I wandered aimlessly through the streets for another couple of hours until I found myself unexpectedly in the centre of the old quarter, in the alleyways surrounding the city’s imposing cathedral. Bars were already starting to close, the main square deserted now. For a while I stood still, watching the emptying scene from a shady corner of an abandoned building. As in Belchite earlier in the day, there seemed to be piles of rubble everywhere where houses had once stood, only here it was neglect, not bombs, that had brought destruction. As the finely dressed of Saragossa headed off to their flats and country villas for the night, a different population moved in to fill the vacuum: men with large boots, long hair and skin-tight black trousers, their shoulder
s hunched as they swung bottles by their sides, talking in low voices. The sharp sweet smell of dope drifted in the air. Hidden by the darkness, I felt unable to move, my nerves vibrating like a tuning fork.

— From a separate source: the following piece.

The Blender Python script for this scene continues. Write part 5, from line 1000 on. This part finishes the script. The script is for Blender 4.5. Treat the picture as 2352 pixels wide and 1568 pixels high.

From across the square came the sound of shutters being pulled down over the doors and windows of restaurants and bars, their metallic echo like rattling chains. In the distance, occasional cars drifted down barren avenues. From the street I could see lights going off, curtains being drawn across open windows to let the cool air in and keep the night out. I pulled a dirty shirt from my rucksack and put it on over my T-shirt. But still I stayed in my spot, immobilized and fearful, unable to decide where to go or what I should do. I was tired – the idea of walking all night seemed less attractive now. But if I was to rest it would have to be somewhere safe. There was an uneasy air of threat and danger about the world I was watching.
I leaned my head against the broken plaster of the wall that was supporting me, half closing my eyes as I tried to find the energy to move on, a childish hope telling me that if I wished hard enough everything would be all right again. I ignored it, resolving to stay where I was until I fell asleep. There was no point going on any more.
‘Buenas noches.’
A voice spoke behind me. Wearily I turned and saw two policemen standing in the shadows, peering at me inquisitively. Long truncheons hung from their hips, black leather holsters wrapped around their pistols. One of them had a torchlight and was shining it around my face.
I sensed that in their minds I was likely to be either a dealer or a buyer. At that time of night in the city centre there seemed to be few other categories of people about. I had no passport, so if they asked for identification I was going to be in trouble. Memories flooded back of being arrested by the Moroccan soldiers near Ceuta.
They stared at me for a moment, trying to work out what type of a person I was: a pause before either striking down or letting me go.